As far as stories go this is fairly standard Tomb Raider stuff; a mythological story based on some real life locations and legends. A magical artifact that grants immeasurable power to it's wielder, etc etc. My big complaints with the story don't come from the actual plot as it was enjoyable enough. Instead they come from the way the game handles a lot of its overarching plot. I understand that Crystal Dynamics wanted this series to be a trilogy and as such this needed to wrap up the Trinity Arc started with the second game; however, the way they ended it was so underwhelming. In fact I didn't even realize the High Council was killed offscreen, I had to go back and read the wikipedia summary of the story (while I was looking up how to spell Paititi) before I noticed that even happened.

"While the Yaaxil (hell warriors) kill Rourke (Big Badguy I mentioned) and the Trinity High Council, Lara makes it to the temple summit."

That'd be like if James Bond eliminated Spectre off screen by killing one dude.....wait......

Graphics

They're beautiful. Next!


I remember years ago (2013) when the Tomb Raider reboot came out. In one of the interviews Crystal Dynamics talked about all the work that went into making Lara. Specifically they talked about her hair. If you had the best GPUs in SLI you could actually get the physics engine to animate every strand of her hair. Each strand of hair had its own physics. That's the level of detail Crystal Dynamics put into the graphics of Tomb Raider back in 2013, and I'm pleased to say they've put the same level of effort into Shadow of the Tomb Raider as well. The game looks phenomenal. Lara is wonderfully detailed and the environments are marvelous to look at; however I feel like sometimes there's a bit of self aggrandizement.

The game will frequently wrest control of the camera away from the player to show you whatever beautiful vista the devs decided you need to look at. It became jarring when I'd be preparing for a jump or parkour only to cross an invisible threshold and have the camera controls ripped away from you.

It's such a minor thing to complain about but it's really immersion breaking when you are forced away from where you were looking to look at something else, and it happened a lot.

Sound

I'm not usually one to focus on audio in games. When the sound in a game is truly memorable I'll note it. Unfortunately the sound wasn't really memorable. It all sounded good, but it lacked the memorable heavy base and techno of Doom, or the Orchestral score of Darksiders 2.

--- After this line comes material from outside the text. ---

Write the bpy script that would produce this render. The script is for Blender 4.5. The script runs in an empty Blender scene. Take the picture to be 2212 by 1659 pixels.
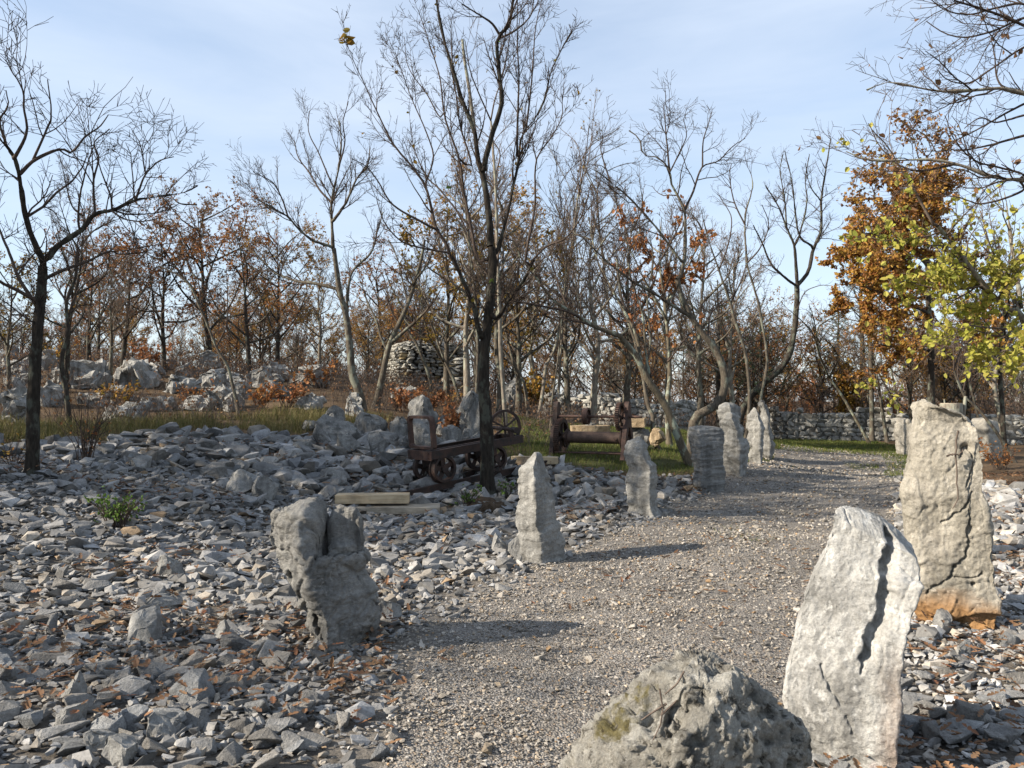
import bpy, bmesh, math, random
import numpy as np
from mathutils import Vector, Matrix

scene = bpy.context.scene
PI = math.pi

# ------------------------------------------------------------------ camera, sky, sun, exposure
EYE = 1.65
FPX = 788.0                       # focal length in pixels of a 1024 wide frame
PITCH = math.atan(14.0 / FPX)
cam_data = bpy.data.cameras.new('camera')
cam_data.sensor_fit = 'HORIZONTAL'
cam_data.angle = 2 * math.atan(512 / FPX)
cam_data.clip_start = 0.05
cam_data.clip_end = 5000
cam = bpy.data.objects.new('camera', cam_data)
scene.collection.objects.link(cam)
cam.location = (0, 0, EYE)
cam.rotation_euler = (PI / 2 + PITCH, 0, 0)
scene.camera = cam

SUN_EL = math.radians(29)
SUN_ROT = math.atan2(-0.965, -0.26)           # towards the sun, clockwise from +Y
world = bpy.data.worlds.new('World')
scene.world = world
world.use_nodes = True
wn, wl = world.node_tree.nodes, world.node_tree.links
bg = wn['Background']
sky = wn.new('ShaderNodeTexSky')
sky.sky_type = 'NISHITA'
sky.sun_disc = False
sky.sun_elevation = SUN_EL
sky.sun_rotation = SUN_ROT
sky.altitude = 200
sky.air_density = 1.15
sky.dust_density = 0.6
sky.ozone_density = 2.2
wtc = wn.new('ShaderNodeTexCoord')
wmap = wn.new('ShaderNodeMapping')
wmap.inputs['Scale'].default_value = (1.2, 1.0, 5.5)
wmap.inputs['Rotation'].default_value = (0.1, 0.16, 0.5)
wl.new(wtc.outputs['Generated'], wmap.inputs['Vector'])
wno = wn.new('ShaderNodeTexNoise')
wno.inputs['Scale'].default_value = 1.6
wno.inputs['Detail'].default_value = 6
wno.inputs['Roughness'].default_value = 0.55
wno.inputs['Distortion'].default_value = 0.4
wl.new(wmap.outputs[0], wno.inputs['Vector'])
wr = wn.new('ShaderNodeMapRange')
wr.inputs['From Min'].default_value = 0.36
wr.inputs['From Max'].default_value = 0.78
wr.inputs['To Min'].default_value = 0.44
wr.inputs['To Max'].default_value = 0.88
wl.new(wno.outputs[0], wr.inputs['Value'])
wm = wn.new('ShaderNodeMix')
wm.data_type = 'RGBA'
wm.inputs['B'].default_value = (3.95, 4.5, 5.35, 1)      # thin high cloud veil, in the sky's own units
wl.new(wr.outputs[0], wm.inputs['Factor'])
wl.new(sky.outputs[0], wm.inputs['A'])
wl.new(wm.outputs['Result'], bg.inputs['Color'])
bg.inputs['Strength'].default_value = 0.098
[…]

The sound was great, it just wasn't super memorable.

Gameplay

I've always said that the most important thing in a game is the gameplay. In almost every aspect of gameplay Shadow of the Tomb Raider is a success. The core gameplay hasn't changed much in three games. There's plenty of parkour sections like Uncharted, stealth, combat, and puzzles. The core loop goes something like this; parkour to a new place -> solve a puzzle -> fight some enemies -> repeat. This gameplay loop gets mixed up a bit at times but never in any dramatic ways. Sometimes you're solving a puzzle through parkour, and sometimes you're fighting enemies with stealth and parkour.

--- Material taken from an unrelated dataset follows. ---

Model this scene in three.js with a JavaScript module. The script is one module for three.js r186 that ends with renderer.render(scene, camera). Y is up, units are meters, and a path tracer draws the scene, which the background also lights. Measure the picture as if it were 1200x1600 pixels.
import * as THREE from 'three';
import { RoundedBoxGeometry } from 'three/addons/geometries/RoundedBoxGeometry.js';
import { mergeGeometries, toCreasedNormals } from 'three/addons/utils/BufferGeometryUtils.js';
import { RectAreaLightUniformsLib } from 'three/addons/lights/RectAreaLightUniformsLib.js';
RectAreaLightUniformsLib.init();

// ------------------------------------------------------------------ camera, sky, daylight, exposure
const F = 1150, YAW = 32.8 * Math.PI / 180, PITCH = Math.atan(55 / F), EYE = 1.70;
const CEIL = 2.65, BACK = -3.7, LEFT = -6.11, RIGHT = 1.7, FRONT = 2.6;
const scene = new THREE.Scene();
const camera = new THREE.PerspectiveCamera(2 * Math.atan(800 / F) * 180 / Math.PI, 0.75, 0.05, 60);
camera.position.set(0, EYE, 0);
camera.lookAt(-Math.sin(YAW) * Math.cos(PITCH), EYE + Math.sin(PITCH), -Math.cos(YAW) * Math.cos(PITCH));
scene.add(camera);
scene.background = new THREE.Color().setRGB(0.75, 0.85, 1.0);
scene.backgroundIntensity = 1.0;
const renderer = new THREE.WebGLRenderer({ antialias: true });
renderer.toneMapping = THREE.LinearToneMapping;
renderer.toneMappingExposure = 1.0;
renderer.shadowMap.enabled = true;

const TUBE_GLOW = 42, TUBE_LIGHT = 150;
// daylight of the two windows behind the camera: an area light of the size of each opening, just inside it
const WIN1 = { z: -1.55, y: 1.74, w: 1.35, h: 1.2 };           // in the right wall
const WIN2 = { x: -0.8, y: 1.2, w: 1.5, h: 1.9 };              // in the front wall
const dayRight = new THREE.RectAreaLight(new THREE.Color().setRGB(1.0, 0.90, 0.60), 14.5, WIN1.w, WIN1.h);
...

My greatest issues with this game play loop come from two categories; the stealth was too difficult and parkour was broken frequently. I know what you're thinking; "This guy is complaining about difficulty. Just git gud scrub." and trust me I would be thinking that too if the difficulty was fair. I beat Metro 2033 on Ranger difficulty without killing anyone (and that game had broken stealth). I beat Dead Space on the hardest difficulty with only the plasma cutter. I played Deus Ex Human Revolution on the hardest difficulty without being detected.

When I say Shadow of the Tomb Raider has hard stealth I mean hard stealth. I would follow all the stealth game rules; wait in cover, observe the patterns, plan a path, strike and hide the bodies, only the game decided it didn't want to follow those rules itself. Through Lara's survival instincts you get a helpful indicator telling you if the enemy is observed or hidden. If they're hidden you can "kill them stealthily"; however, in my experience with the game this was utterly broken. I'd wait for the enemy to be marked as hidden then stealth kill them, only as soon as I stealth killed them all of the enemies would know you're there. Part of this issue comes from the fact that stealth happens in real time and takes close to 5 seconds for the kill. That may not seem like a lot of time but I assure you, 5 seconds locked in an animation with no way of moving is a long time in a video game where enemies move around quickly.

My other big complaint was on the Parkour. To put it simply I couldn't trust Lara to actually make the jumps she was supposed to and it killed me...frequently.

Part of this Parkour issue harkens back to the camera controls mentioned above. I remember one instance of the set piece parkour specifically for how frustrating the camera was. During the second flood you have to jump towards a light poll off to the center-left of the screen; however you can't jump to the left because the camera will rotate during the jump and you'll miss the poll, but you also can't jump straight forward because the camera doesn't rotate enough and you'll hit the poll but not the part you can grab.

This type of stuff happened all the time. Repel too low and you won't be able to jump high enough to reach the ledge, but repel to high and you'll get stuck in something protruding from the environment and not make the jump. When you look at a game like Uncharted, or even previous Tomb Raider games, you never doubted that the character would make a jump. In Shadow of the Tomb Raider I doubted almost every jump I made.

Conclusion

It's taken me several days to write this review and over that time my opinion has changes, but only slightly. I'm not quite as annoyed with the game as I was when I first beat it, but I don't think I'd play it again. I'll play the challenge Tombs because I haven't done all of them yet, but I'm not planning on repeating the story or doing the side quests. They just weren't that fun. It's a real shame too because I've played through Tomb Raider and Rise of the Tomb Raider multiple times each.